| Your instructions |
List every line below containing "scene".

| Data provided |
┌────────

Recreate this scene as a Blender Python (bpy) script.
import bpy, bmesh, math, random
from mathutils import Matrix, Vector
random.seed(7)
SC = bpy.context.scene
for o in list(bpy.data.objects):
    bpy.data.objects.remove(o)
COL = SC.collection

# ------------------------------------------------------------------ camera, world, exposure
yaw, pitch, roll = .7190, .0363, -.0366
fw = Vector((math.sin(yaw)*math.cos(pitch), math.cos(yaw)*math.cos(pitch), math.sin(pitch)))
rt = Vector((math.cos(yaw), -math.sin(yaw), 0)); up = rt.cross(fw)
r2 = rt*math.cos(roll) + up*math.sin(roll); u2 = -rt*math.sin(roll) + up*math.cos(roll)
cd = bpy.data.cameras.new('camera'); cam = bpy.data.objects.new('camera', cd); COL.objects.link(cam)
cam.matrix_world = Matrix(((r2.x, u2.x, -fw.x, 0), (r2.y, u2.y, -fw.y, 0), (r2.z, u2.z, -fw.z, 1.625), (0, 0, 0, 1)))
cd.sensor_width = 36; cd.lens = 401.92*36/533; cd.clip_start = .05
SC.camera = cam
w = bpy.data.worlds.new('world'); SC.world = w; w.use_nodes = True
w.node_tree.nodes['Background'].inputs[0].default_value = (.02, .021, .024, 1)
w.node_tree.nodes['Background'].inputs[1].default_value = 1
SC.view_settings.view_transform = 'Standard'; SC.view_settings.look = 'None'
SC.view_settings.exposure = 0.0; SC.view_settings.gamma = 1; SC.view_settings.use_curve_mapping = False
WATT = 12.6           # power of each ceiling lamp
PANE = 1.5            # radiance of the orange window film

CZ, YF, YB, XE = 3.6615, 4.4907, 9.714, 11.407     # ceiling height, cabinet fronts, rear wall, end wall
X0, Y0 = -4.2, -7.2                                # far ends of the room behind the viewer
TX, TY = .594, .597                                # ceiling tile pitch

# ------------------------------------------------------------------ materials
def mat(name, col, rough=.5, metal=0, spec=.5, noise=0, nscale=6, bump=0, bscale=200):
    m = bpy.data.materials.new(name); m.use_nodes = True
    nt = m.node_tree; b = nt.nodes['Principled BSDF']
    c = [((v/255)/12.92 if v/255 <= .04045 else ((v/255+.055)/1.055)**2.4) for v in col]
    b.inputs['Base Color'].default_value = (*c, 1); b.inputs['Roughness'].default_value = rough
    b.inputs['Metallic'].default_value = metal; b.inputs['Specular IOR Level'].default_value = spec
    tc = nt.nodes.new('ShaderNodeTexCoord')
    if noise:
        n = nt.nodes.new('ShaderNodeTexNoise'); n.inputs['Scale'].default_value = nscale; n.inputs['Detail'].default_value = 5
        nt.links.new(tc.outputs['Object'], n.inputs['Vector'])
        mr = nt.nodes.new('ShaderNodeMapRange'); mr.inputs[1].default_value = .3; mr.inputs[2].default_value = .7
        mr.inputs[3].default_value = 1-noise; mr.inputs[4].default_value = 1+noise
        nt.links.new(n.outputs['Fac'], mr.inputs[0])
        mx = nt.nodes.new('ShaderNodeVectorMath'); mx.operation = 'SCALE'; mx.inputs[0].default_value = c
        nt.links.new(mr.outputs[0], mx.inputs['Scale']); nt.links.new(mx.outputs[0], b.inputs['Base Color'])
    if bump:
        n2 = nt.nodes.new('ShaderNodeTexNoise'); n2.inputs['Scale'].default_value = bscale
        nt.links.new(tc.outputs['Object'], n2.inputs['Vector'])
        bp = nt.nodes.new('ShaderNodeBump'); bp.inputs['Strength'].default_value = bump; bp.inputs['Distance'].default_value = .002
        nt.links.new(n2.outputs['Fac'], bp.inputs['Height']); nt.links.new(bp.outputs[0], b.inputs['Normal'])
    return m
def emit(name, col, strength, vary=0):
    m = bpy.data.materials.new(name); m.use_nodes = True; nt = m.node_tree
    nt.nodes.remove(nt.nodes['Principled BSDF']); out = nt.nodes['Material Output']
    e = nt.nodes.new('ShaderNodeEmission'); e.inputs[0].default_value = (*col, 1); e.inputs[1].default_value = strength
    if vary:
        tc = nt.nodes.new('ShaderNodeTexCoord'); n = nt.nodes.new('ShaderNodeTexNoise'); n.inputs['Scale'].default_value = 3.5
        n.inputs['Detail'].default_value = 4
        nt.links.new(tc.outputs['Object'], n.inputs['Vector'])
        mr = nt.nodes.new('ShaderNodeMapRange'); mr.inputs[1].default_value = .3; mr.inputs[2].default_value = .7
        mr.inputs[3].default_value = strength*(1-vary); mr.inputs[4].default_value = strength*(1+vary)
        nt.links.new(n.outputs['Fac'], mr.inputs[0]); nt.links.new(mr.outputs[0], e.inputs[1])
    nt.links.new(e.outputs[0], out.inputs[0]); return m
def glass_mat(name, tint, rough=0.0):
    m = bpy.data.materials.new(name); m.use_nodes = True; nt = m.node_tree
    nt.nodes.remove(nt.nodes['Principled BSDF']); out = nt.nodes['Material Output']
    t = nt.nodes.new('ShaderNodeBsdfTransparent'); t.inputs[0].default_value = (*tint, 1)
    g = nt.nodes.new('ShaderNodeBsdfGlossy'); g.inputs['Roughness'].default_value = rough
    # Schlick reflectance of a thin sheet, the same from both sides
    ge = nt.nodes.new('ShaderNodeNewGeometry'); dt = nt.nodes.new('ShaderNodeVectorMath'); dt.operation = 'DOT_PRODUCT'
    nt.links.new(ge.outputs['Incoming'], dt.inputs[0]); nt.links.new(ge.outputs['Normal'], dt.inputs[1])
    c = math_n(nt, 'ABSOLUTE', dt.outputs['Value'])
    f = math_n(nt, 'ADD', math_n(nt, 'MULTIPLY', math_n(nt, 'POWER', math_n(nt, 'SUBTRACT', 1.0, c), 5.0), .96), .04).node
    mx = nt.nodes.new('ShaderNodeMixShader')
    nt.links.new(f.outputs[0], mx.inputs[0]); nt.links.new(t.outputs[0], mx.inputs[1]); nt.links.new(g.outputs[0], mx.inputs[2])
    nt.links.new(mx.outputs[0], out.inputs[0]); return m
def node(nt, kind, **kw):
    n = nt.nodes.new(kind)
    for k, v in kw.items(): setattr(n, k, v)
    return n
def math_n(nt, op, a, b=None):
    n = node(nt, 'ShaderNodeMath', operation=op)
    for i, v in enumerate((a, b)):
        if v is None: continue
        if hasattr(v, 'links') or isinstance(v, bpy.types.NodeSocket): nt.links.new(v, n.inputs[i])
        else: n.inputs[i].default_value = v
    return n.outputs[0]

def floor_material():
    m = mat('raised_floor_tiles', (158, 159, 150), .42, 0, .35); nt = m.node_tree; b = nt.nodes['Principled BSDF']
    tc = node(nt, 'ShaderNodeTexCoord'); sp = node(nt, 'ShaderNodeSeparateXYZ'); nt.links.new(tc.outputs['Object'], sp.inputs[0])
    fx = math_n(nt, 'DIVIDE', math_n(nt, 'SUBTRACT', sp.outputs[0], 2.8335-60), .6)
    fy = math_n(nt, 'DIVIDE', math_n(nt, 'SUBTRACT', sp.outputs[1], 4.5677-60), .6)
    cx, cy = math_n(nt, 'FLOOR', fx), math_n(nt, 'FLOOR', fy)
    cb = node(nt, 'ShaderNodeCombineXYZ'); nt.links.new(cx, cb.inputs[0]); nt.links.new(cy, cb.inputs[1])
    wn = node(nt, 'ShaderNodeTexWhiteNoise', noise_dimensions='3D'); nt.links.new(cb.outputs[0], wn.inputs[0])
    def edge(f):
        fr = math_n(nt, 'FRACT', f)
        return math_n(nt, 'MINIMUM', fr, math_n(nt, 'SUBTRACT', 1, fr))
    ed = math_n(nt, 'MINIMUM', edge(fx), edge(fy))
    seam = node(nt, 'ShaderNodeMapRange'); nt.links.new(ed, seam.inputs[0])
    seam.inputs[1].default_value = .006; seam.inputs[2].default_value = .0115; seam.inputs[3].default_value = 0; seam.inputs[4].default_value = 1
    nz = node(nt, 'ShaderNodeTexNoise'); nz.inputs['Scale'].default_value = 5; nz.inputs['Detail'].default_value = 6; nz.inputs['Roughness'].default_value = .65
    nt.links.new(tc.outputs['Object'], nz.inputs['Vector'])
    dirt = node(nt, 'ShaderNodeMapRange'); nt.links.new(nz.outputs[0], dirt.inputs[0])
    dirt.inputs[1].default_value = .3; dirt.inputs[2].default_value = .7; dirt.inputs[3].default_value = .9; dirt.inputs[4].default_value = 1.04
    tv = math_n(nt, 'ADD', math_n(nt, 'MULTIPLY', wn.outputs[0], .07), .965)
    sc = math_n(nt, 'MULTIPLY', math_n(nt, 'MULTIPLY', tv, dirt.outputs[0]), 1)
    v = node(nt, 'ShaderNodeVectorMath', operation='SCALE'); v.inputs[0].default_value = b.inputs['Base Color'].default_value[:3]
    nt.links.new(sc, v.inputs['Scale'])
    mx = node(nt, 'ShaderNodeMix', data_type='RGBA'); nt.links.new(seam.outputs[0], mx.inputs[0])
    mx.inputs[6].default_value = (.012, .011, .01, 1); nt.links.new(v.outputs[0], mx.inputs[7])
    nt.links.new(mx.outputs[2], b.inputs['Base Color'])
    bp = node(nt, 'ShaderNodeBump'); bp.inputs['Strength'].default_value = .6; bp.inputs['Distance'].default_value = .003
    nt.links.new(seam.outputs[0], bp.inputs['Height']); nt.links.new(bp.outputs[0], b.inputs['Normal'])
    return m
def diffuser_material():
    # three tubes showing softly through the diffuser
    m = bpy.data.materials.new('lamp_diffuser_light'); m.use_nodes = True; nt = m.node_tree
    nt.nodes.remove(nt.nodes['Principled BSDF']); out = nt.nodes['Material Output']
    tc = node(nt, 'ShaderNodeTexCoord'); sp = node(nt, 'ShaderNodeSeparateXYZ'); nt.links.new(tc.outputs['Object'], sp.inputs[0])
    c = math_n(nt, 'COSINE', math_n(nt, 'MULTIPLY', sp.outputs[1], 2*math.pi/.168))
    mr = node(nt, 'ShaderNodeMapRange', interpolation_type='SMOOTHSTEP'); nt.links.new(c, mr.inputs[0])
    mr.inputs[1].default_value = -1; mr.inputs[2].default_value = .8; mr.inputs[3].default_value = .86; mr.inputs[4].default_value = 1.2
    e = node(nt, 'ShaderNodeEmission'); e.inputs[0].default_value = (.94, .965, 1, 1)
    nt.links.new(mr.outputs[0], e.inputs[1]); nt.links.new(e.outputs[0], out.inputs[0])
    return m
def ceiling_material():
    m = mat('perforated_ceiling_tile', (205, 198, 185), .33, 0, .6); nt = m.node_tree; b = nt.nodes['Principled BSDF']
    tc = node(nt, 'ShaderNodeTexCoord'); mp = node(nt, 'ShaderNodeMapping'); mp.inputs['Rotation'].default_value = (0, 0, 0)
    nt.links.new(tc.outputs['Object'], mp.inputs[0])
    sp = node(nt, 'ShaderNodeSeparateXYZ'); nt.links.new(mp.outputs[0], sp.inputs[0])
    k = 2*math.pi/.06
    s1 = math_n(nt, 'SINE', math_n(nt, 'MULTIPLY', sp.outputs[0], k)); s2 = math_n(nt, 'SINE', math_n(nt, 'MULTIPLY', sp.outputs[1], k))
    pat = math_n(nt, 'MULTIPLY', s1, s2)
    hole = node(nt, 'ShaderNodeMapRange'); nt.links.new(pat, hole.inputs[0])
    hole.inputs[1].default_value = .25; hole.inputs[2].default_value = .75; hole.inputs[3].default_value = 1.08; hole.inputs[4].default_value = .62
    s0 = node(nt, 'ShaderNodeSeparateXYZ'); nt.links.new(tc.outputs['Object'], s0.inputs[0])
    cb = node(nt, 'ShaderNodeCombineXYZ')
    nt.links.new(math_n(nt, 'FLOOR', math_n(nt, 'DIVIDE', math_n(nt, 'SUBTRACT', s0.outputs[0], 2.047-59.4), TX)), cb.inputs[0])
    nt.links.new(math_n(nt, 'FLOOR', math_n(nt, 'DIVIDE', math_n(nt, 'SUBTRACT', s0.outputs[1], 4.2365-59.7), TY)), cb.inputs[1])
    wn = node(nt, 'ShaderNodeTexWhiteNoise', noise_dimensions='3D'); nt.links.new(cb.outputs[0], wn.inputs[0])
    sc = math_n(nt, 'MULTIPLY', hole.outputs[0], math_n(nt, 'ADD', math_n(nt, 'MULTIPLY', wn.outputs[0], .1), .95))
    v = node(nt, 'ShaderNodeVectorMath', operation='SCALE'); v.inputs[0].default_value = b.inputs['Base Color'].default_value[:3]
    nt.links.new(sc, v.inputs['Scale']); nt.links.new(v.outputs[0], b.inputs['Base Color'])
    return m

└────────

| Result |
Recreate this scene as a Blender Python (bpy) script.
SC = bpy.context.scene